LaCoO3 Perovskite Nanoparticles Embedded in NiCo2O4 Nanoflowers as Electrocatalysts for Oxygen Evolution

It is essential to design high-efficiency, stable, and inexpensive electrocatalysts for the oxygen evolution reaction (OER). We fabricate a hybrid system of perovskite LaCoO3 with spinel NiCo2O4 denoted LaCoO3/NiCo2O4 via an in situ hydrothermal process. In situ incorporation of LaCoO3 nanoparticles on the NiCo2O4 nanoflower surface is confirmed by field emission scanning electron microscopy (FESEM) and transmission electron microscopy (TEM) images. Benefiting from the interface engineering, the obtained LaCoO3/NiCo2O4 hybrid nanoflowers exhibit the lowest overpotential of 353 at a current density of 10 mA/cm2 and a small Tafel slope of 59 mV/dec in alkaline media compared with pristine LaCoO3 (401 mV, 116 mV/dec) and NiCo2O4 (386 mV, 73 mV/dec).
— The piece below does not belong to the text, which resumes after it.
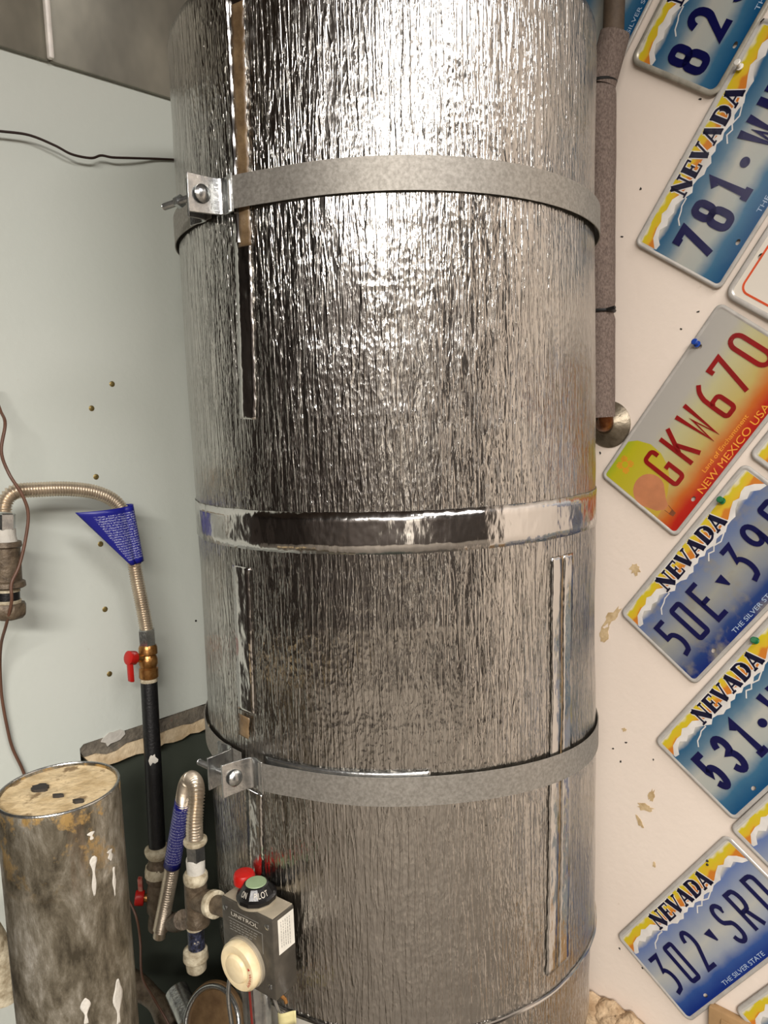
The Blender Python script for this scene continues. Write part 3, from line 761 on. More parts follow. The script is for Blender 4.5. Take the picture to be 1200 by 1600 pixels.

The optimized sample possesses a higher electrochemical surface of 111.45 cm2 than LaCoO3 perovskite (35.37 cm2) and NiCo2O4 spinel oxide (61.37 cm2) structures. The enhanced OER performance of the LaCoO3/NiCo2O4 composite structure is due to the accumulation of LaCoO3 nanoparticles over NiCo2O4 petals, which introduces a substantial number of electrochemically active sites for the catalysis process to promote charge and mass transport. In addition to this, LaCoO3/NiCo2O4 exhibits long-term stability over 20 h. Thus, it is believed that the excellent OER activity of the LaCoO3/NiCo2O4 composite structure is associated with strong interaction between LaCoO3 and NiCo2O4 as well as a large surface area and a unique flower structure.